そんな状況で直系の大きいエンジン部分と細い胴体の間にフィレットを取り付け、排気推力でそこに生じる過流を吹き飛ばすという手法でエンジンを換装して、開発開始から3ヶ月後の1945年2月に初飛行に漕ぎ着けたという。
武装は三式戦二型と同じ、20mm機関砲2門、12.7mm機関砲2門で当時の日本戦闘機の標準的な武装だったようだ。口径の異なる機銃を混載することの功罪もあるだろうが、対B29を考えると20mm機銃は必須だったのだろう。
完成した機体は、正面面積が三式戦に比べてやや増大したことから、最高速度がやや低下したこと、機首が短くなったため縦安定性が悪くなり、離陸直後の低速時の姿勢保持に問題があったことなどの欠点はあったが、ラジエターなどの補機類や尾部のバランスウエイトが不要になったことで330キロほどの軽量化に成功したことから、上昇力、運動性能が格段に向上したという。また、強度の高い頑丈な機体は、800km以上の急降下速度に耐えることができたようだ。また、最高速度580kmは当時の世界水準からは物足りないが、低高度ではさほどそん色はなく、垂直面での運動性の高さが際立っていたという。
ハ112はここでも何度も触れたが、安定した性能の当時の日本では最高性能の戦闘機用エンジンだったが、燃料噴射ポンプなどの補機類の生産がネックとなったことや空襲、地震の被害で生産は先細りとなり、最終的に生産された五式戦闘機は390機ほどだったという。また、ハ112Ⅲはインジェクターなどの初期不良もあったようだ。
配備が終戦間際だったことや配備直後で転換訓練中であったために大規模な活躍はないようだが、昭和20年6月に飛行第111戦隊が、B29を迎撃して6機を撃墜した戦闘、7月末に琵琶湖上空でF6F18機に16機で空戦を挑み、12機を撃墜した戦闘(米軍の記録では例によって損害は2機のみとなっているようだが)、あるいは硫黄島から来襲したP51とも戦闘を交えているようだ。P51とも低空ではなかなかいい勝負をしたようだが、急降下に入るとP51には追いつけず簡単に振り切られたという。

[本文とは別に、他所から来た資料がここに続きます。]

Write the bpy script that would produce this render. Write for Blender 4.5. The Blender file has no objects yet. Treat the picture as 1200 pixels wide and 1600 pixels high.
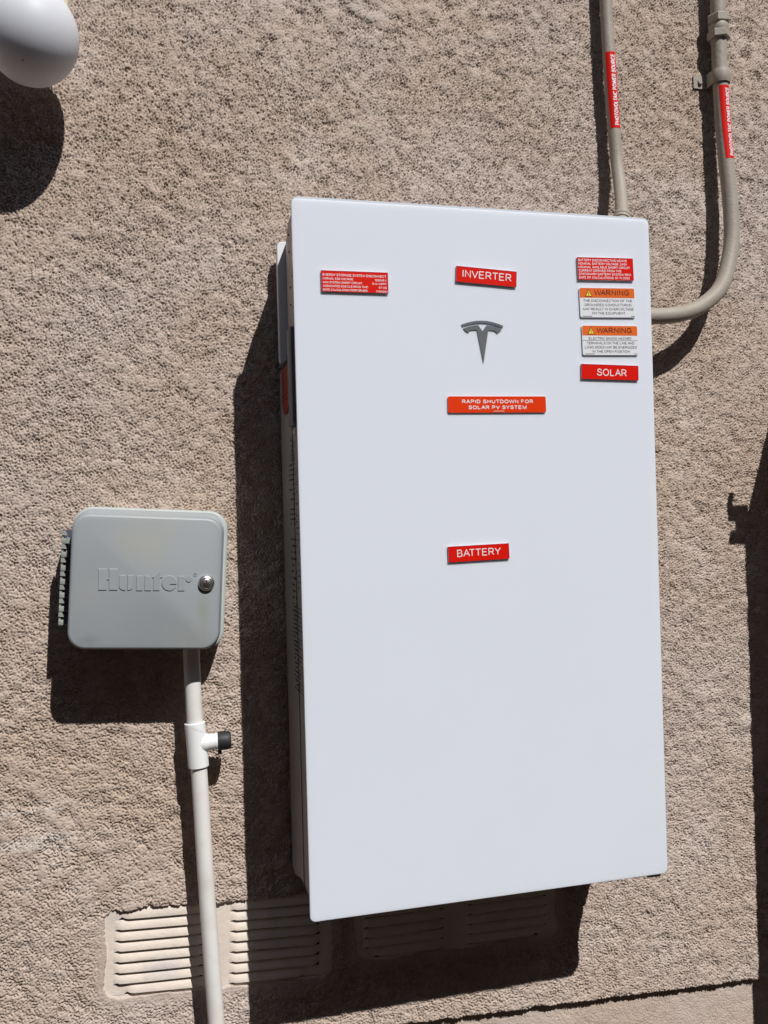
import bpy, bmesh, math, random
import numpy as np
from mathutils import Vector, Matrix

# ------------------------------------------------------------------ camera, sky, sun, exposure
C = bpy.context.scene.collection
S = bpy.context.scene
cam_d = bpy.data.cameras.new('camera'); cam = bpy.data.objects.new('camera', cam_d); C.objects.link(cam)
cam_d.sensor_fit = 'VERTICAL'; cam_d.sensor_height = 32.0; cam_d.sensor_width = 24.0
cam_d.lens = 1400.0 / 1600.0 * 32.0
cam_d.clip_start = 0.02; cam_d.clip_end = 1000
cam.location = (-0.21043, -1.55333, 0.60681)
cam.rotation_euler = (1.57874, 0.02737, -0.24873)
S.camera = cam
SUN = Vector((-0.38, 1.0, -1.27)).normalized()          # direction the light travels
elev = math.asin(-SUN.z); azi = math.atan2(-SUN.x, -SUN.y)
W = bpy.data.worlds.new('World'); S.world = W; W.use_nodes = True
wn = W.node_tree.nodes; bg = wn['Background']
sky = wn.new('ShaderNodeTexSky'); sky.sky_type = 'NISHITA'; sky.sun_disc = False
sky.sun_elevation = elev; sky.sun_rotation = azi; sky.air_density = 1.0; sky.dust_density = 0.6
W.node_tree.links.new(sky.outputs[0], bg.inputs[0]); bg.inputs[1].default_value = 0.058
sl = bpy.data.lights.new('sun', 'SUN'); so = bpy.data.objects.new('sun', sl); C.objects.link(so)
sl.energy = 5.0; sl.angle = math.radians(0.5); sl.color = (1.0, 0.965, 0.92)
so.location = (2, -4, 6); so.rotation_euler = SUN.to_track_quat('-Z', 'Y').to_euler()
S.view_settings.view_transform = 'Standard'; S.view_settings.look = 'None'
S.view_settings.exposure = -0.08; S.view_settings.gamma = 1.0; S.view_settings.use_curve_mapping = False
S.render.engine = 'CYCLES'
random.seed(3); rng = np.random.default_rng(11)

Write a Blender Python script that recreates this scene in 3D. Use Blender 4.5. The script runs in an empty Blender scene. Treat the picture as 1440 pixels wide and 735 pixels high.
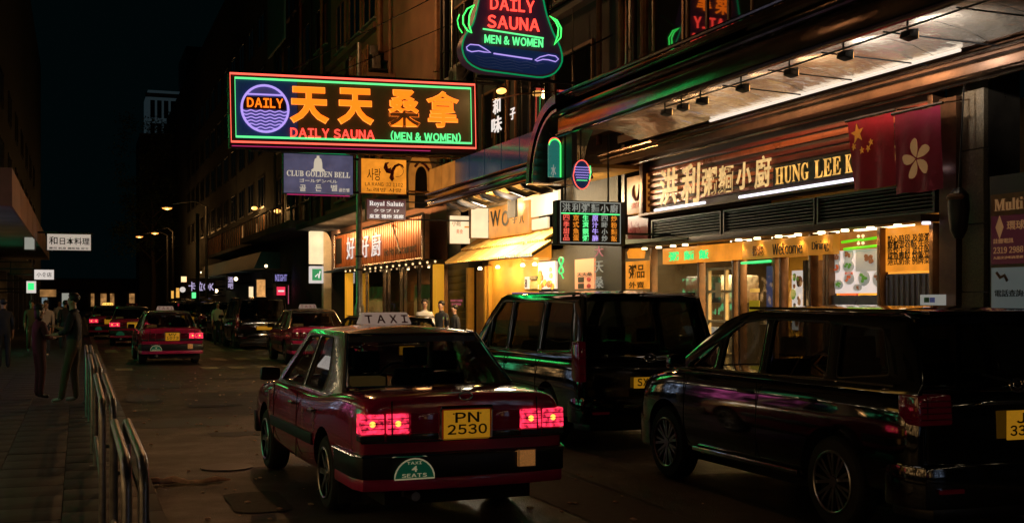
import bpy, bmesh, math, random
from mathutils import Vector, Matrix, noise
random.seed(7)
PI = math.pi
sc = bpy.context.scene
COL = sc.collection

# ------------------------------------------------------------------ camera
EYE = 1.8
FPX = 1650.0
HOR = 422.0
YAW = math.radians(20.3)
cam_d = bpy.data.cameras.new('camera')
cam_d.sensor_width = 36.0
cam_d.lens = 36.0 * FPX / 1440.0
cam_d.shift_y = (HOR - 367.5) / 1440.0
cam_d.clip_start = 0.1
cam_d.clip_end = 2000
cam = bpy.data.objects.new('camera', cam_d)
COL.objects.link(cam)
cam.location = (0, 0, EYE)
cam.rotation_euler = (PI / 2, 0, -YAW)
sc.camera = cam

# ------------------------------------------------------------------ night sky
w = bpy.data.worlds.new('World')
sc.world = w
w.use_nodes = True
nt = w.node_tree
bgn = nt.nodes['Background']
sky = nt.nodes.new('ShaderNodeTexSky')
sky.sky_type = 'NISHITA'
sky.sun_disc = False
sky.sun_elevation = math.radians(-4)
sky.sun_rotation = math.radians(200)
hs = nt.nodes.new('ShaderNodeMix'); hs.data_type = 'RGBA'
hs.inputs[0].default_value = 0.95
hs.inputs[7].default_value = (0.010, 0.050, 0.058, 1)
nt.links.new(sky.outputs[0], hs.inputs[6])
nt.links.new(hs.outputs[2], bgn.inputs[0])
bgn.inputs[1].default_value = 0.034

sc.view_settings.view_transform = 'Standard'
sc.view_settings.look = 'None'
sc.view_settings.gamma = 1
sc.view_settings.exposure = 0.0
sc.cycles.use_denoising = True
sc.cycles.max_bounces = 6
sc.cycles.glossy_bounces = 4
sc.cycles.diffuse_bounces = 3
sc.cycles.transparent_max_bounces = 12
sc.cycles.sample_clamp_indirect = 4
sc.cycles.caustics_reflective = False
sc.cycles.caustics_refractive = False

# ------------------------------------------------------------------ measuring helpers (photo pixels -> real points on real planes)
CS, SN = math.cos(YAW), math.sin(YAW)
def ray(u):
    r = (u - 720) / FPX
    return r * CS + SN, -r * SN + CS
def YX(u, X):
    a, b = ray(u); return X / a * b
def ZX(u, v, X):
    a, b = ray(u); return EYE + (HOR - v) / FPX * X / a
def XY(u, Y):
    a, b = ray(u); return Y / b * a
def ZY(u, v, Y):
    a, b = ray(u); return EYE + (HOR - v) / FPX * Y / b
def ground(u, v, z=0):
    d = (EYE - z) * FPX / (v - HOR); a, b = ray(u); return a * d, b * d

# ------------------------------------------------------------------ materials
MATS = {}
def M(name, col=(.5, .5, .5), rough=.5, metal=0.0, noise_=None, bump=None, coat=0.0, emis=None, estr=1.0, spec=.5, stripe=None):
    if name in MATS: return MATS[name]
    m = bpy.data.materials.new(name); m.use_nodes = True
    n = m.node_tree.nodes; l = m.node_tree.links
    p = n['Principled BSDF']
    p.inputs['Base Color'].default_value = (*col, 1)
    p.inputs['Roughness'].default_value = rough
    p.inputs['Metallic'].default_value = metal
    p.inputs['Coat Weight'].default_value = coat
    p.inputs['Coat Roughness'].default_value = .04
    p.inputs['Specular IOR Level'].default_value = spec
    if emis:
        p.inputs['Emission Color'].default_value = (*emis, 1)
        p.inputs['Emission Strength'].default_value = estr
    if noise_ or bump:
        tc = n.new('ShaderNodeTexCoord')
    if noise_:
        s, amt = noise_[0], noise_[1]
        t = n.new('ShaderNodeTexNoise'); t.inputs['Scale'].default_value = s; t.inputs['Detail'].default_value = 6
        t.inputs['Roughness'].default_value = .65
        l.new(tc.outputs['Object'], t.inputs['Vector'])
        r = n.new('ShaderNodeMapRange'); r.inputs[1].default_value = .3; r.inputs[2].default_value = .7
        r.inputs[3].default_value = 1 - amt; r.inputs[4].default_value = 1 + amt
        l.new(t.outputs[0], r.inputs[0])
        v = n.new('ShaderNodeVectorMath'); v.operation = 'SCALE'
        v.inputs[0].default_value = col
        l.new(r.outputs[0], v.inputs['Scale'])
        l.new(v.outputs[0], p.inputs['Base Color'])
        r2 = n.new('ShaderNodeMapRange'); r2.inputs[1].default_value = .3; r2.inputs[2].default_value = .7
        r2.inputs[3].default_value = max(.02, rough * (1 - amt * .6)); r2.inputs[4].default_value = min(1, rough * (1 + amt * .6))
        l.new(t.outputs[0], r2.inputs[0]); l.new(r2.outputs[0], p.inputs['Roughness'])
    if bump:
        t = n.new('ShaderNodeTexNoise'); t.inputs['Scale'].default_value = bump[0]; t.inputs['Detail'].default_value = 4
        l.new(tc.outputs['Object'], t.inputs['Vector'])
        b = n.new('ShaderNodeBump'); b.inputs['Strength'].default_value = bump[1]; b.inputs['Distance'].default_value = bump[2] if len(bump) > 2 else .02
        l.new(t.outputs[0], b.inputs['Height']); l.new(b.outputs[0], p.inputs['Normal'])
    MATS[name] = m
    return m
def EM(name, col, s=1.0, var=None):
    """something that gives off light: tube, lightbox face, lamp glass"""
    if name in MATS: return MATS[name]
    m = M(name, (.02, .02, .02), .4, emis=col, estr=s)
    if var:
        n = m.node_tree.nodes; l = m.node_tree.links
        tc = n.new('ShaderNodeTexCoord'); t = n.new('ShaderNodeTexNoise'); t.inputs['Scale'].default_value = var[0]; t.inputs['Detail'].default_value = 3
        l.new(tc.outputs['Object'], t.inputs['Vector'])
        r = n.new('ShaderNodeMapRange'); r.inputs[1].default_value = .3 if len(var) < 3 else .5; r.inputs[2].default_value = .7 if len(var) < 3 else var[2]
        r.inputs[3].default_value = s * (1 - var[1]); r.inputs[4].default_value = s * (1 + var[1])
        l.new(t.outputs[0], r.inputs[0]); l.new(r.outputs[0], n['Principled BSDF'].inputs['Emission Strength'])
    return m
def GLASS(name, tint=(.3, .35, .35), rough=.0, refl=1.0):
    if name in MATS: return MATS[name]
    m = bpy.data.materials.new(name); m.use_nodes = True
    n = m.node_tree.nodes; l = m.node_tree.links
    n.remove(n['Principled BSDF'])
    tr = n.new('ShaderNodeBsdfTransparent'); tr.inputs[0].default_value = (*tint, 1)
    gl = n.new('ShaderNodeBsdfGlossy'); gl.inputs['Roughness'].default_value = rough
    gl.inputs[0].default_value = (refl, refl, refl, 1)
    ge = n.new('ShaderNodeNewGeometry'); dt = n.new('ShaderNodeVectorMath'); dt.operation = 'DOT_PRODUCT'
    l.new(ge.outputs['Normal'], dt.inputs[0]); l.new(ge.outputs['Incoming'], dt.inputs[1])
    ab = n.new('ShaderNodeMath'); ab.operation = 'ABSOLUTE'; l.new(dt.outputs['Value'], ab.inputs[0])
    iv = n.new('ShaderNodeMath'); iv.operation = 'SUBTRACT'; iv.inputs[0].default_value = 1; l.new(ab.outputs[0], iv.inputs[1])
    pw = n.new('ShaderNodeMath'); pw.operation = 'POWER'; l.new(iv.outputs[0], pw.inputs[0]); pw.inputs[1].default_value = 4
    fr = n.new('ShaderNodeMath'); fr.operation = 'MULTIPLY_ADD'; l.new(pw.outputs[0], fr.inputs[0]); fr.inputs[1].default_value = .92; fr.inputs[2].default_value = .08
    mx = n.new('ShaderNodeMixShader')
    l.new(fr.outputs[0], mx.inputs[0]); l.new(tr.outputs[0], mx.inputs[1]); l.new(gl.outputs[0], mx.inputs[2])
    l.new(mx.outputs[0], n['Material Output'].inputs[0])
    MATS[name] = m
    return m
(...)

五式戦の評価はなかなか高いようで、当時の陸軍の中で最優秀と言う意見もある。零戦54型も誉の不調に苦しむ紫電改を凌いで当時の海軍機で最優秀と言う評価があったようだが、そんなことなら最初から金星を装備した戦闘機として設計した方が良かったのかもしれない。しかし、当時の日本にDB601をきちんと生産できる技術力があれば三式戦で戦えたのだから、やはり技術力と言うのは戦力を左右する重要な要素のようだ。
五式戦は、三式戦のエンジン不調のために急きょ生まれたピンチヒッターのような戦闘機だが、陸軍最後の戦闘機が粗製乱造の特攻機などではなく、戦果はともかく、そこそこまとまったいぶし銀のような優秀な機体であったことには何となく救いを覚える気がする。